東京の万葉歌碑―防人の歌―
赤駒を山野(やまの)に放(はが)し捕りかにて 多摩の横山徒歩(かし)ゆか遣(や)らむ
万葉集に載せられた数少ない東国を詠んだ一首である。
防人として召集され、九州に赴く武蔵国豊島郡の壮丁椋椅部荒虫(くらはしべあらむし)を、妻の宇遅部黒女(うちべのくろめ)が見送る際に詠んだ歌。東国の庶民の氏名も記されている。
飼っている赤茶の馬を放ったままで捕まえることが出来ず、夫を徒歩で出発させるのはなあ、という妻の心境を詠ったもの。方言や訛りが混ざっていて一家の働き手を失った妻の淋しさや悲しさがにじみ出ている。
働き手を取られたばかりでなく、行路の装備と食料は自分持ちなので、留守家族の負担は大きかった。
召集された防人たちは武蔵国の国府が置かれた府中に集められ、ここから陸路難波に向かった。
歌にある「多摩の横山」は府中市の南方、多摩川の南岸に横たわる多摩丘陵にあると推定されているが、八王子市横山とする説もあり、ここに万葉公園が造られている。
京王線めじろ台駅近くにある万葉公園の森の中に、この歌が刻まれた碑がある。隣に武道の神八幡神社が建っている。
朝鮮半島からの侵攻に備え、九州、壱岐などの守備を担う防人は、初めの頃は全国から集めていたが、東国の兵士がすぐれているとされ、天平期初年以降は東国の兵士に限られるようになった。
当時軍政の責任者として兵士の人事や防人の召集などを担当していたのが兵部少輔大伴家持だった。
万葉集の編纂者と目され、自らも450首近い歌を載せている家持は一方で、古くから武門を担当する名門大伴家の嫡子であり、地方長官や参議を経て陸奥按擦使鎮守府将軍にまで上りつめた貴族だった。

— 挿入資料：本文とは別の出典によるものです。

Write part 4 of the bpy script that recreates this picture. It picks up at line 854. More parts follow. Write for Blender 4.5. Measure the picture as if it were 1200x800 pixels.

家持は天平勝宝年間のある年、九州に派遣されるため難波に集結した防人が作った歌の中から80余首を選んで万葉集に載せた。冒頭の歌はその中の一首。
父母や妻との別れ、故郷との別離を悲しむ生の声が伝わる防人歌が万葉集に収載されたのは、兵部少輔家持ではなく歌人家持の心情が働いたからである。